As part of this process, we shared with the team the results of a survey that essentially declared that the group did not have confidence in their current plan, and there were trust, communication and decision-making issues. We suggested the team address these issues before moving forward with new strategy ideas. 

So we paused the strategy talk and explored several questions: How will this team really develop trust. How will they develop their relationships? As you might expect, it was a bit messy because there were challenging issues that needed to be brought up. There were different points of view that needed to be shared, and many people were able to open up and be transparent about why the trust issues may have developed. Because of this important and long conversation, they didn’t get as far with the strategy as originally intended because they needed to create their foundation of trust and relationships first. 

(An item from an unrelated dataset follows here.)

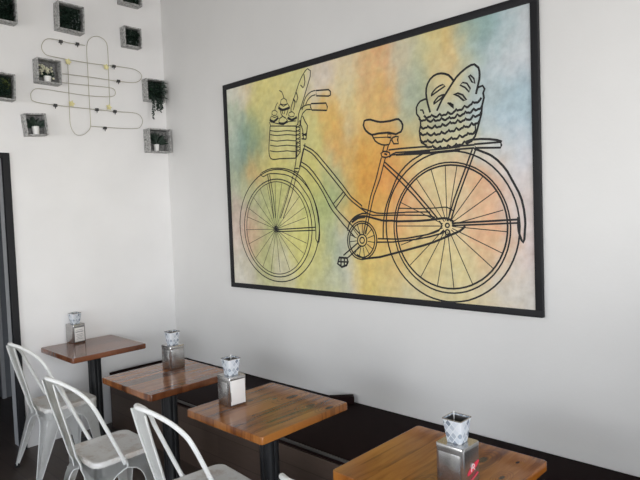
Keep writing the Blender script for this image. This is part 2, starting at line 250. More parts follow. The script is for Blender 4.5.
TINT = [(0.99,2.67,195,195,185),(1.06,2.62,190,188,172),(1.14,2.66,200,185,160),(1.24,2.57,190,178,115),(1.37,2.61,195,185,120),(1.52,2.60,195,185,125),(1.05,2.47,150,165,145),(0.97,2.40,180,185,170),(1.12,2.35,115,140,130),(1.16,2.24,105,135,125),(1.27,2.30,130,145,110),(1.26,2.43,160,165,115),(1.36,2.48,185,178,120),(1.37,2.24,180,172,120),(1.06,2.28,135,155,145),(0.98,2.24,165,175,160),(1.58,2.26,190,185,130),(1.78,2.64,195,190,130),(1.96,2.61,200,190,185),(2.05,2.62,205,190,170),(2.15,2.63,205,190,160),(2.15,2.54,200,190,150),(2.21,2.47,205,195,150),(2.33,2.56,205,170,130),(2.33,2.47,205,170,120),(2.27,2.39,205,180,115),(2.05,2.38,205,165,85),(1.98,2.34,205,165,95),(2.10,2.30,205,165,90),(2.20,2.27,200,190,160),(1.82,2.33,185,185,130),(1.90,2.57,195,185,165),(1.87,2.33,195,180,115),(2.11,2.44,205,190,160),(2.42,2.65,205,170,120),(2.48,2.65,205,150,110),(2.53,2.58,205,175,130),(2.43,2.53,205,170,110),(2.51,2.46,200,155,95),(2.40,2.40,205,165,95),(2.53,2.36,205,145,85),(2.58,2.56,195,180,160),(2.61,2.64,195,190,170),(2.62,2.45,180,185,170),(2.68,2.50,140,160,150),(2.71,2.41,135,155,145),(2.70,2.36,150,165,150),(2.69,2.61,180,185,160),(2.76,2.59,200,190,140),(2.81,2.61,195,185,130),(2.83,2.51,205,185,135),(2.76,2.40,170,170,130),(2.60,2.34,185,190,170),(2.73,2.51,180,180,145),(2.91,2.67,205,180,110),(2.91,2.60,210,170,110),(2.98,2.57,210,175,120),(2.99,2.65,195,185,140),(2.90,2.51,205,185,140),(3.06,2.65,150,170,160),(3.11,2.65,120,150,145),(3.17,2.65,120,155,160),(3.16,2.57,120,150,150),(3.24,2.65,150,175,180),(3.08,2.58,150,170,160),(3.00,2.55,190,185,145),(3.07,2.51,180,190,180),(3.21,2.57,190,198,200),(3.31,2.62,205,205,208),(3.32,2.53,185,195,198),(3.24,2.48,195,200,203),(3.36,2.47,205,205,208),(3.17,2.45,180,195,200),(3.19,2.33,160,175,180),(3.26,2.30,160,180,185),(3.33,2.29,145,170,180),(3.35,2.24,150,175,185),(3.21,2.27,170,180,175),(3.37,2.37,205,205,210),(3.26,2.39,195,200,205),(2.90,2.39,200,185,140),(1.03,2.12,135,150,135),(1.14,2.13,115,135,120),(1.22,2.11,165,160,110),(1.02,1.98,150,160,135),(1.23,2.02,190,150,100),(1.20,2.05,185,155,105),(0.97,1.89,165,170,150),(1.00,1.78,175,160,145),(0.98,1.69,180,165,155),(1.11,1.95,160,165,130),(1.32,2.09,185,175,110),(1.49,2.08,190,180,110),(1.26,1.88,165,170,125),(1.32,1.81,165,170,120),(1.50,1.84,170,172,110),(1.18,1.72,175,150,130),(1.20,1.78,155,165,130),(1.62,1.99,185,180,115),(1.62,1.76,195,185,135),(1.65,1.68,190,185,145),(1.87,2.22,180,185,130),(1.84,2.18,190,180,120),(2.00,2.20,200,165,90),(2.09,2.19,200,150,75),(2.04,2.12,205,165,115),(2.21,2.21,190,185,155),(2.29,2.19,205,160,85),(2.13,2.12,200,155,85),(2.19,2.05,200,160,90),(2.30,2.01,195,145,70),(2.30,1.92,195,130,50),(2.24,1.90,195,145,70),(1.86,2.08,190,185,115),(1.91,1.98,190,180,105),(1.99,2.01,190,185,150),(2.12,1.95,180,180,150),(2.04,1.90,150,165,115),(1.97,1.87,150,165,110),(2.06,1.84,140,155,125),(1.80,1.95,185,180,110),(2.18,1.89,195,165,90),(1.88,1.86,180,180,110),(2.43,2.30,200,170,115),(2.49,2.30,205,175,120),(2.41,2.22,205,165,95),(2.52,2.21,205,155,85),(2.65,2.25,165,175,150),(2.67,2.18,160,165,135),(2.63,2.11,190,165,105),(2.70,2.12,185,170,120),(2.65,2.28,170,180,165),(2.39,2.11,205,160,80),(2.38,1.97,205,155,75),(2.51,2.02,200,130,60),(2.55,1.98,200,145,75),(2.62,2.01,205,170,105),(2.49,1.93,205,150,95),(2.70,1.97,205,180,125),(2.80,1.99,205,190,140),(2.81,2.09,185,180,150),(2.77,1.90,205,190,150),(2.59,2.06,200,170,110),(2.92,2.22,170,180,175),(2.93,2.15,185,185,150),(2.98,2.08,190,185,140),(3.15,2.17,165,185,195),(3.26,2.18,160,182,195),(3.26,2.12,165,185,195),(3.33,2.11,165,185,195),(3.16,2.10,185,195,195),(3.27,2.05,195,200,202),(3.35,2.01,200,198,205),(3.20,2.00,200,200,198),(3.28,1.92,200,200,205),(2.93,1.99,205,180,140),(2.91,1.90,205,185,140),(3.06,1.90,210,165,125),(3.09,1.85,210,165,120),(3.13,1.80,210,165,130),(3.00,1.79,205,185,155),(3.22,1.78,200,165,140),(2.87,1.80,205,190,140),(3.30,1.78,198,196,200),(3.03,2.01,190,185,165),(1.00,1.66,185,165,155),(0.97,1.54,190,175,165),(1.14,1.60,185,150,125),(1.17,1.51,185,155,130),(1.01,1.45,185,178,165),(1.04,1.38,175,172,155),(0.99,1.25,190,186,175),(1.23,1.55,170,165,125),(1.27,1.43,160,160,110),(1.33,1.34,160,162,115),(1.50,1.49,175,172,135),(1.55,1.38,190,185,165),(1.65,1.51,190,185,110),(1.64,1.36,185,180,110),(1.16,1.26,175,170,155),(1.50,1.33,180,175,150),(1.43,1.64,160,165,110),(1.64,1.64,190,185,120),(1.74,1.70,180,180,110),(1.78,1.60,195,190,120),(1.77,1.49,190,185,110),(1.88,1.70,165,172,115),(1.97,1.73,145,160,105),(1.96,1.65,160,168,115),(2.00,1.56,165,170,120),(1.91,1.40,185,180,115),(2.01,1.47,150,160,130),(2.09,1.55,185,185,175),(2.15,1.48,175,175,165),(2.08,1.44,150,160,150),(2.08,1.63,170,175,150),(2.21,1.71,200,145,60),(2.26,1.68,200,150,70),(2.13,1.70,180,165,100),(2.27,1.59,195,165,90),(2.18,1.37,185,180,160),(2.24,1.36,195,180,100),(2.00,1.35,160,165,140),(1.79,1.35,185,180,125),(2.14,1.64,190,180,140),(2.43,1.83,205,145,75),(2.48,1.86,205,130,60),(2.45,1.73,205,165,95),(2.37,1.78,205,160,75),(2.62,1.79,205,155,105),(2.66,1.74,205,150,105),(2.74,1.75,205,175,140),(2.80,1.83,200,190,145),(2.50,1.63,205,155,110),(2.41,1.61,205,165,90),(2.58,1.57,205,170,110),(2.69,1.59,205,170,120),(2.76,1.62,205,180,130),(2.69,1.51,205,180,110),(2.43,1.50,200,165,80),(2.54,1.76,205,165,120),(2.81,1.54,200,185,140),(3.04,1.68,210,180,145),(3.16,1.69,208,165,130),(3.12,1.56,208,165,130),(3.17,1.58,208,155,120),(3.20,1.50,208,165,130),(3.10,1.47,208,180,140),(3.16,1.41,205,175,130),(2.97,1.50,205,190,155),(2.89,1.46,200,185,140),(3.02,1.41,205,190,140),(2.98,1.33,200,190,140),(2.90,1.35,200,188,140),(3.07,1.35,205,190,150),(3.26,1.42,205,190,170),(3.36,1.46,205,190,190),(3.35,1.37,200,192,190),(3.27,1.31,200,195,185),(3.36,1.28,198,196,190),(3.30,1.68,200,185,175),(3.38,1.63,198,190,190),(3.14,1.27,200,192,170),(2.90,1.23,200,190,150),(2.03,1.50,150,165,130),(2.04,1.41,165,172,150),(2.14,1.48,165,170,150),(2.11,1.46,150,160,150),(2.06,1.29,165,170,160),(2.02,1.22,185,185,145),(2.15,1.31,190,188,180),(2.22,1.27,195,188,190),(2.27,1.37,200,170,80),(2.26,1.29,200,175,90),(2.32,1.25,200,175,90),(2.32,1.36,200,180,125),(2.41,1.38,200,165,85),(2.38,1.30,195,180,120),(2.42,1.25,195,175,100),(2.48,1.34,195,175,130),(2.51,1.29,200,178,110),(2.48,1.24,195,185,150),(2.51,1.53,205,165,110),(2.56,1.43,200,165,95),(2.47,1.36,200,180,130),(2.42,1.31,195,170,90),(2.53,1.32,200,175,120),(2.46,1.24,195,182,135),(2.70,1.36,200,182,130),(2.70,1.46,205,185,130),(2.79,1.39,200,178,120),(2.78,1.32,200,185,135),(2.87,1.42,205,185,125),(2.61,1.23,190,185,160),(2.72,1.24,195,185,150),(2.87,1.32,200,190,150),(2.66,1.38,190,185,140)]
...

At the end of the couple of days the team had together, I asked one of the leaders, “How do you feel about how that went?” His response was that putting the strategy together and working with his team was like folding a fitted sheet. 

I asked him to tell me more. And he said, “You know, when I fold a fitted sheet it ends up getting folded, but it’s messy and it’s clumsy. And I never really feel very confident. And that’s kind of way it felt here as it was kind of clumsy because we needed to work through a number of different issues. The sheet got folded, but it’s not folded very well.” 

He went on, “And I realized we weren’t all working together to pull the same way and that in the future, because we have the ability to work better together as a team now, we’ll be able to work together to fold the sheet much better. We’ll each take a different corner, we’ll fold it, we’ll fold it again. We’ll make sure there are creases. And our strategy will look like a well folded fitted sheet. But right now, it feels like an on a non-well folded sheet.” 

That was an interesting analogy about the challenges that we have as leaders. Challenges of  not only coming up with a strategy and be brilliant about what the priorities are for the future, but developing how well your team works and how much trust there is among the team. These have a great impact about how it feels when you’re doing it. 

If you’re going to discuss strategy with your team, get prepared and have a plan for how to make sure you’re working together to get that fitted sheet folded well.